Provided data =
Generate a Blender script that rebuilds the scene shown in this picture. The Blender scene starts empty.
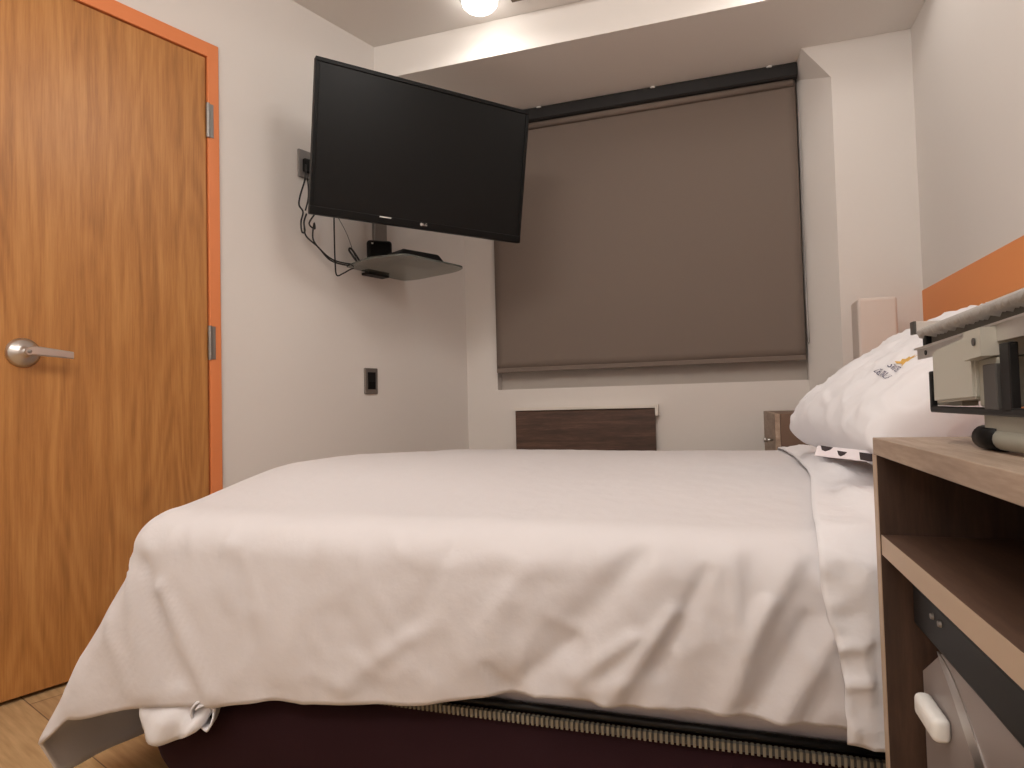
import bpy, bmesh, math, random
from mathutils import Vector, Matrix, noise
from mathutils.bvhtree import BVHTree
random.seed(7)
D = bpy.data
SC = bpy.context.scene
COL = SC.collection

# ---------------------------------------------------------------- camera
cam = D.cameras.new('camera')
camo = D.objects.new('camera', cam); COL.objects.link(camo)
cam.sensor_width = 36.0; cam.sensor_fit = 'HORIZONTAL'
cam.lens = 640.0 / 1024.0 * 36.0
cam.clip_start = 0.02; cam.clip_end = 60
yc = Vector((209, 16, 640)).normalized()                     # room's depth axis in camera space (x right, y down)
xc = -Vector((-1962, 71, 640)).normalized(); xc = (xc - xc.dot(yc) * yc).normalized()
zc = xc.cross(yc)
if zc.y > 0: zc = -zc
R3 = Matrix((xc, yc, zc))
right, up, back = R3 @ Vector((1, 0, 0)), R3 @ Vector((0, -1, 0)), R3 @ Vector((0, 0, -1))
camo.matrix_world = Matrix(((right.x, up.x, back.x, 0), (right.y, up.y, back.y, 0), (right.z, up.z, back.z, .82), (0, 0, 0, 1)))
SC.camera = camo

# ---------------------------------------------------------------- world, exposure
w = D.worlds.new('world'); SC.world = w; w.use_nodes = True
w.node_tree.nodes['Background'].inputs[0].default_value = (1.0, .9, .8, 1)
w.node_tree.nodes['Background'].inputs[1].default_value = 0.02
vs = SC.view_settings
vs.view_transform = 'Standard'; vs.look = 'None'; vs.gamma = 1.0; vs.use_curve_mapping = False
vs.exposure = 0.30

# ---------------------------------------------------------------- ceiling lights
CEIL = 2.558
WARM = (1.0, .955, .905)
def light(name, loc, energy, size, spot=None, blend=.6, target=None, color=WARM):
    l = D.lights.new(name, 'SPOT' if spot else 'POINT')
    l.energy = energy; l.color = color; l.shadow_soft_size = size
    if spot: l.spot_size = math.radians(spot); l.spot_blend = blend
    o = D.objects.new(name, l); COL.objects.link(o); o.location = loc
    if target: o.rotation_euler = (Vector(target) - Vector(loc)).to_track_quat('-Z', 'Y').to_euler()
    return o
HEADS = [(-.915, 2.50), (.36, 2.50)]
for (hx, hy), e in zip(HEADS, (1.7, 3.2)):
    light('ceiling_lamp_glow', (hx, hy, 2.485), e, .05, 174, .15, (hx, hy, 0))
REAR = [(-.15, 1.45), (-.80, .15), (-.30, -.85), (-1.45, -.85)]  # unseen lamps: first read from bed shading, the rest added as fill
for (hx, hy), e in zip(REAR, (12, 17, 21, 17)):
    light('ceiling_lamp_glow', (hx, hy, 2.42), e, .18)

# ---------------------------------------------------------------- helpers
def finish(o, label=None, cat=None, group=None, kind=None):
    if label: o['label'] = label
    if cat: o['category'] = cat
    if group: o['group'] = group
    if kind: o['kind'] = kind
    return o
def thing(name, label, cat, loc=(0, 0, 0), group=None):
    o = D.objects.new(name, None); COL.objects.link(o); o.location = loc
    o.matrix_world = Matrix.Translation(loc); o.empty_display_size = .05
    return finish(o, label, cat, group)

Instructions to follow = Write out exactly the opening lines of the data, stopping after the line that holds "COL = SC.collection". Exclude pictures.

Finished answer =
Generate a Blender script that rebuilds the scene shown in this picture. The Blender scene starts empty.
import bpy, bmesh, math, random
from mathutils import Vector, Matrix, noise
from mathutils.bvhtree import BVHTree
random.seed(7)
D = bpy.data
SC = bpy.context.scene
COL = SC.collection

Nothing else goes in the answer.